U.S. regulators may also have to improve computer systems to deal with their new data-gathering capabilities.

“The SEC needs to be better equipped to analyze the data it collects,” said Harris, the former chief economist at the securities commission. “The SEC has some quantitative expertise but would need a lot more resources to effectively analyze these data.”

Large-trader reporting will also strengthen the SEC’s planned consolidated audit trail that will aggregate all quotation and trading information for U.S. securities. The commission proposed the system on May 26, 2010, less than three weeks after the May 6 plunge. Identifying large traders will let the agency see what the biggest players did at times of market stress, Duke’s Cox said.

The audit trail is projected to cost exchanges and brokers $4 billion to build and $2.1 billion a year to maintain, the SEC initially said. Klein, the former head of the SEC’s market regulation division, said one area the agency will be able to investigate once the programs are running is so-called mini crashes that occur in individual stocks.

‘Any Millisecond’

“The SEC will be able to figure out why there’s an imbalance in supply and demand right at any millisecond,” he said. “If they find a concentration of activity that affected a particular stock or vulnerable part of the market, they can investigate it. Today, being unable to see who the large participants are isn’t acceptable.”

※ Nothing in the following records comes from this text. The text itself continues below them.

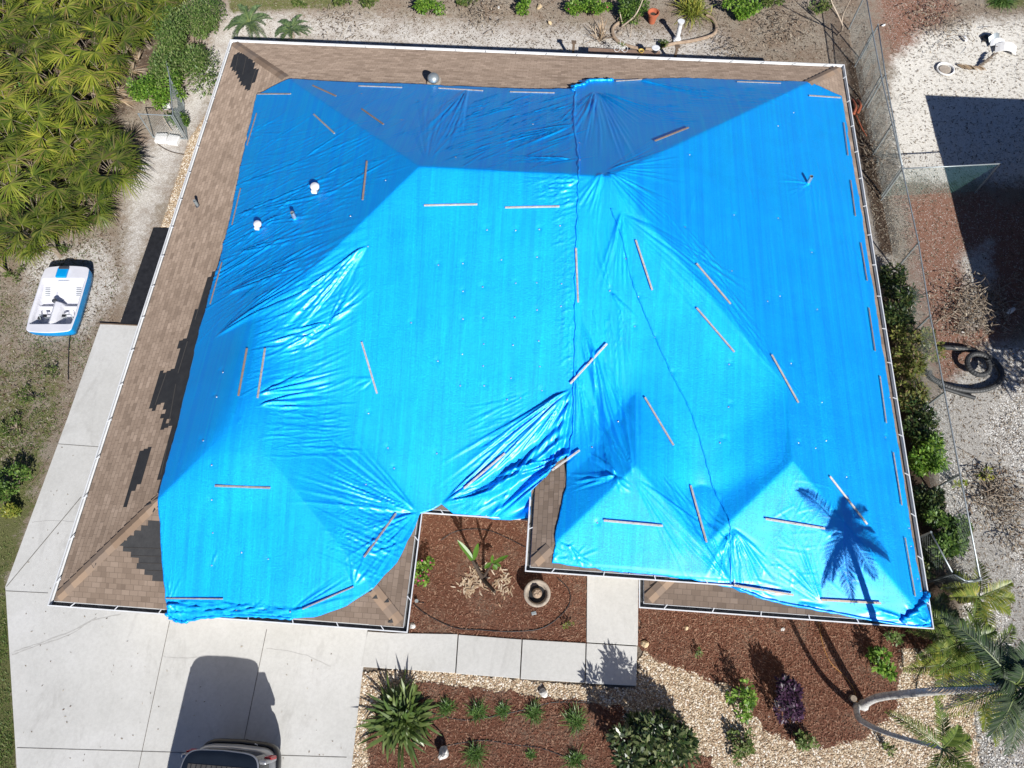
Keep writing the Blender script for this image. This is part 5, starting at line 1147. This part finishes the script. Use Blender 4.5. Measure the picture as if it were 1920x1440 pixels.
# ------------------------------------------------------------------ chain-link fences
def chainpanel(par, A_, B_, h0, h1, mat='wire', cell=.065, r=.0026, sag=0.0, name='mesh'):
    """diagonal wires between ground points A and B from height h0 to h1"""
    A_ = np.array(A_[:2]); B_ = np.array(B_[:2]); L = np.linalg.norm(B_ - A_); d = (B_ - A_) / L; nrm = np.array([-d[1], d[0]]); H_ = h1 - h0; c = cell * 1.414; lst = []; Vs = []; Fs = []; b = 0
    for sg in (1, -1):
        for s0 in np.arange(-H_ if sg > 0 else 0, L if sg > 0 else L + H_, c):
            t0, t1 = 0., H_
            if sg > 0: t0 = max(0, -s0); t1 = min(H_, L - s0)
            else: t0 = max(0, s0 - L); t1 = min(H_, s0)
            if t1 - t0 < .02: continue
            q0 = s0 + sg * t0; q1 = s0 + sg * t1; nseg = 3 if sag else 1
            ring_ = []
            for k in range(nseg + 1):
                f = k / nseg; s_ = q0 + (q1 - q0) * f; z_ = h0 + t0 + (t1 - t0) * f; o_ = sag * math.sin(math.pi * (z_ - h0) / H_) * math.sin(s_ * 2.1)
                x_, y_ = A_ + d * s_ + nrm * o_; ring_ += [(x_ - nrm[0] * r, y_ - nrm[1] * r, z_), (x_ + d[0] * r * .8, y_ + d[1] * r * .8, z_ - r * .8 * sg), (x_ + nrm[0] * r, y_ + nrm[1] * r, z_)]
            Vs += ring_
            for k in range(nseg):
                o3 = b + k * 3; Fs += [(o3, o3 + 1, o3 + 4, o3 + 3), (o3 + 1, o3 + 2, o3 + 5, o3 + 4), (o3 + 2, o3, o3 + 3, o3 + 5)]
            b += 3 * (nseg + 1)
    return rawmesh(name, np.array(Vs), np.array(Fs), M[mat], par)
def fence(name, label, top_px, h, ends, mat='wire', posts=None, r=.022, cat='fence', rail=True, sag=0):
    r = .028
    t = tag(empty(name, (0, 0, 0)), label, cat)
    pts_ = [P(a, b, h) for a, b in top_px]
    for i in range(len(pts_) - 1): chainpanel(t, pts_[i], pts_[i + 1], .03, h - .01, mat, sag=sag)
    if rail:
        mb = MB(); mb.tube(pts_, r * .75, 7); mb.build('top_rail', M['galv'], t, smooth=True)
    for a, b in (posts or top_px):
        q = P(a, b, h); mb = MB(); mb.tube([(q[0], q[1], -.03), (q[0], q[1], h + .03)], r, 8); mb.build('post', M['galv'], t)
    return t
fence('chain_link_fence', 'long rusty chain-link fence with a steel rail along the right side yard', [(1623, -12), (1636, 60), (1652, 142), (1673, 232), (1692, 318), (1722, 455), (1744, 592), (1771, 735), (1800, 890), (1838, 1085)], 1.5, None, sag=.02)
fence('chain_link_fence', 'second shorter chain-link run doubled up beside the long side yard fence', [(1646, 47), (1660, 140), (1676, 228), (1692, 312)], 1.45, None)
fence('chain_link_fence', 'green-coated chain-link panel crossing the neighbouring yard into the shadow', [(1694, 316), (1780, 312), (1876, 307)], 1.4, None, mat='greenmesh', posts=[(1694, 316), (1876, 307)])
fence('fence_gate', 'short chain-link gate panel between the right eave and the fence corner', [(1745, 998), (1787, 1076)], 1.2, None)
fence('fence_gate', 'crumpled chain-link panel closing the near end of the side yard', [(1787, 1076), (1812, 1090), (1838, 1087)], 1.2, None, sag=.14)
# rolled loose mesh
mb = MB()
for k in range(14):
    a = rng.rand() * .4; z_ = .15 + .5 * rng.rand(); p0 = P(1785 + rng.rand() * 20, 1078 + rng.rand() * 22, z_); p1 = P(1815 + rng.rand() * 22, 1082 + rng.rand() * 20, z_); mid = (p0 + p1) / 2 + rng.randn(3) * .08; mb.tube(smooth_pts([p0, mid, p1], 6), .007, 4)
tag(mb.build('wire_roll', M['wire']), 'tangled roll of loose fence wire at the near fence corner', 'wire')
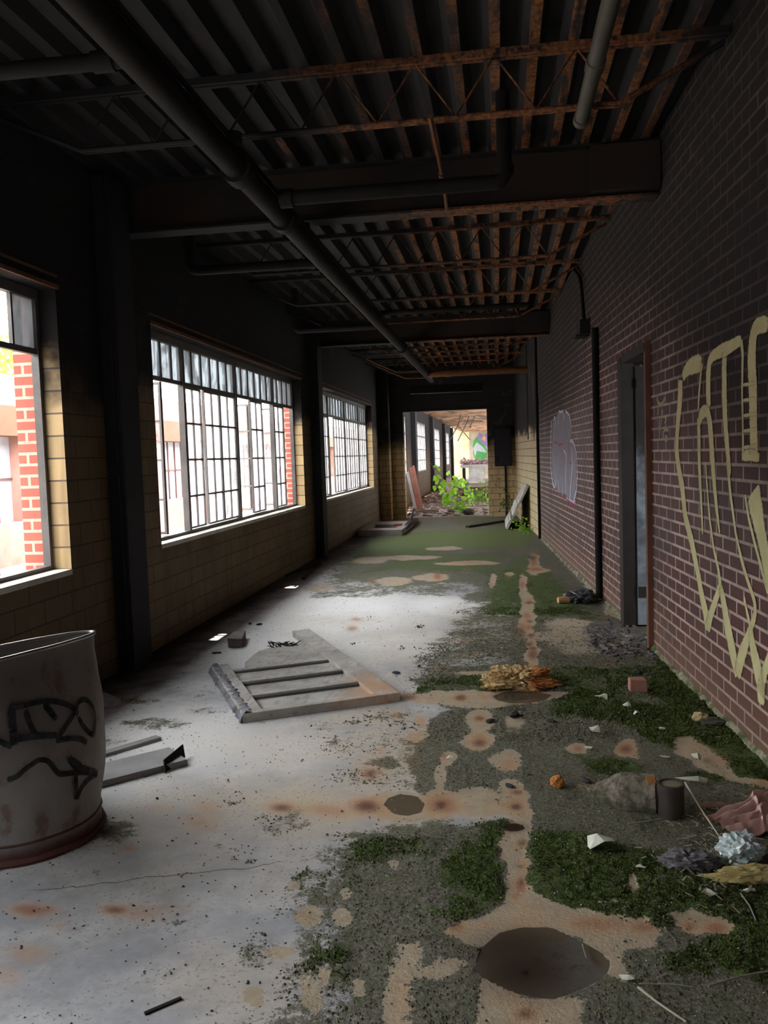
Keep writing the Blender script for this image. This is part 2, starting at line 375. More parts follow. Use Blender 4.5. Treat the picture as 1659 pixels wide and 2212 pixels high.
poly('tan', [(860,1500),(1000,1492),(1180,1492),(1235,1500),(1150,1522),(1030,1530),(900,1518)], 1, .03)
poly('tan', [(1450,1600),(1500,1590),(1560,1630),(1600,1680),(1760,1700),(1760,1730),(1580,1690),(1520,1660),(1460,1630)], .85, .03)
poly('tan', [(1165,1335),(1300,1345),(1400,1370),(1390,1420),(1200,1415),(1168,1380)], .58, .12)
poly('cover', [(1135,1690),(1760,1660),(1760,1830),(1135,1800)], .85, .05)
# warm tint of the slab towards the middle
for b in [(700,1740,260,70,.9),(640,1620,200,50,.5),(800,1640,150,110,.8),(450,1750,160,60,.6),(880,1400,140,60,.5),(1050,1380,110,70,.7),(560,2130,200,90,.5),(1200,1380,150,50,.8),(800,1480,100,50,.5),(600,1900,200,60,.35),(640,1360,60,60,.2),(760,1340,160,14,.4)]:
    blob('warm', *b, soft=.8)
# window light on the slab, painted as paler concrete
for b in [(740,1330,180,60,1),(960,1310,110,22,1),(860,1390,140,30,.9),(600,1420,160,60,.7),(380,1600,200,60,.7),(560,1620,150,40,.5),(260,1700,140,60,.4)]: blob('pale', *b, soft=.8)
# rust drips
for (x, y, rx, ry, a) in [(60,1966,40,12,1),(100,1966,26,9,.8),(250,1966,32,11,1),(310,1968,50,16,.55),(375,1960,40,12,.35),(60,2060,40,18,.5),(15,2110,24,18,.5),(120,2000,30,14,.25),(430,1775,40,18,.55),(445,1745,30,14,.5),(280,1832,18,7,.7),
        (350,1745,26,10,.3),(608,1745,34,14,.9),(660,1750,40,14,.5),(710,1750,60,16,.7),(790,1742,40,20,1),(830,1750,60,16,.6),(952,1738,40,22,1.0),(1115,1742,24,16,.8),(1118,1712,22,9,.7),(1080,1740,26,10,.45),
        (800,1672,22,14,.9),(805,1660,32,26,.5),(890,1645,16,16,.6),(895,1600,18,18,.5),(825,1622,12,7,.6),(857,1545,16,10,.7),(910,1558,12,14,.5),(1035,1600,20,16,.9),(1035,1552,14,9,.9),(962,1637,12,8,.8),(1100,1652,16,16,.6),
        (1128,1360,12,20,.9),(1142,1300,9,9,.8),(1138,1330,10,10,.9),(1142,1355,10,8,.9),(1148,1375,9,8,.9),(1150,1410,11,18,1.0),(1148,1388,8,7,.8),(1128,1262,8,9,.9),(1153,1215,9,12,.9),(1158,1230,22,5,1),(1155,1195,9,9,.8),
        (1176,1443,16,5,1),(1150,1457,16,5,1),(1003,1385,20,5,.8),(1030,1415,25,5,.5),(945,1245,10,8,1),(1098,1246,6,5,1),(1009,1232,8,5,.8),(770,1338,12,4,.8),(760,1358,12,6,.9),(805,1255,9,7,.7),(947,1443,16,6,.6),
        (985,1507,14,6,.7),(995,1507,18,9,.9),(1045,1505,14,7,.6),(930,1508,20,6,.35),(880,1505,20,8,.8),(1010,1215,40,3,.7),
        (985,2002,22,12,1),(1050,1998,22,9,.5),(1125,1912,14,20,1),(1115,1935,12,14,.8),(1130,1870,10,14,.7),(1125,1825,14,12,.6),(1120,1990,40,14,.4),(1160,1985,20,16,.4),(1140,1965,30,12,.35),(1290,1998,70,16,.8),(1390,2003,26,12,.9),
        (1490,2003,20,12,.9),(1545,2006,26,14,1.0),(1135,2190,30,20,.8),(1120,2160,50,20,.3),(870,2150,20,50,.35),(1250,1618,14,8,.9),(1352,1618,22,14,1.0),(1330,1322,14,5,.8),(1310,1430,22,8,.9),(660,1980,14,10,.3),
        (1530,1960,0,0,0),(1560,1640,30,12,.5),(1640,1700,20,20,.6),(1640,1560,20,10,.4),(1400,1640,12,8,.3),(1260,1700,16,8,.6),(1520,1610,30,14,.4)]:
    if a: blob('rust', x, y, rx, ry, a, .85)
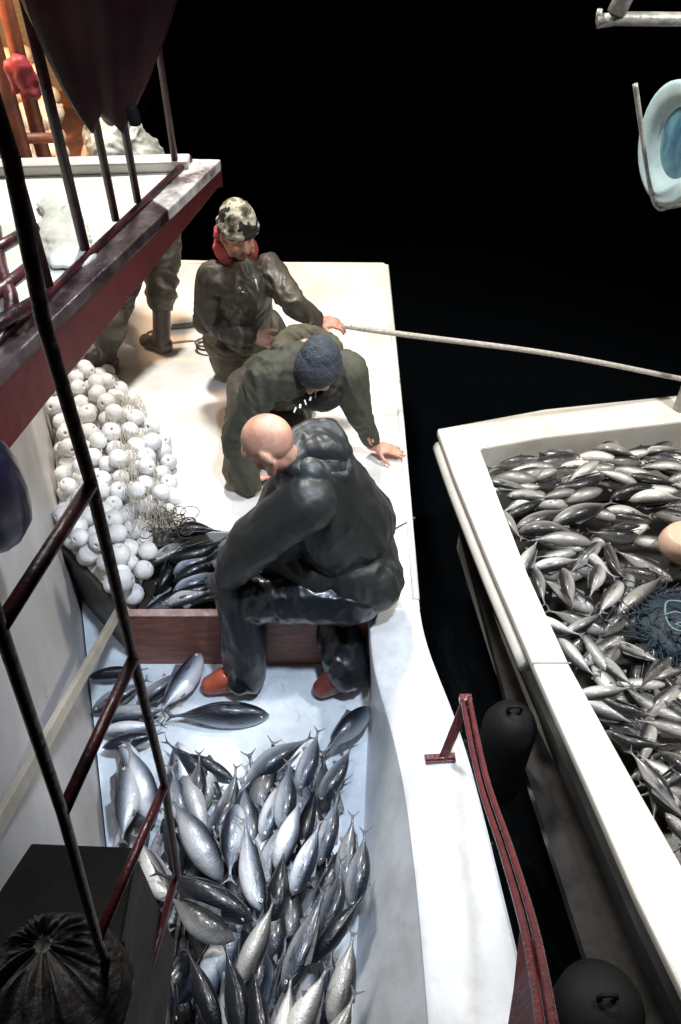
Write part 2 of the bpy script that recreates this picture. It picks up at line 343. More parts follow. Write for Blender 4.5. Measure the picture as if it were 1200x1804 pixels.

Although identification of the biggest firms will give the SEC tools to analyze fast-paced markets and pursue violations of securities law, proving a trader tried to manipulate prices or influence supply and demand will remain difficult, Cox said.

“The SEC will have better insight into what happens with the pricing of securities and is likely to adopt rules that will be prophylactic, which will make it less likely that market manipulation could occur,” Cox said. “But we won’t judge the success of these programs by how many scalps are hung up.”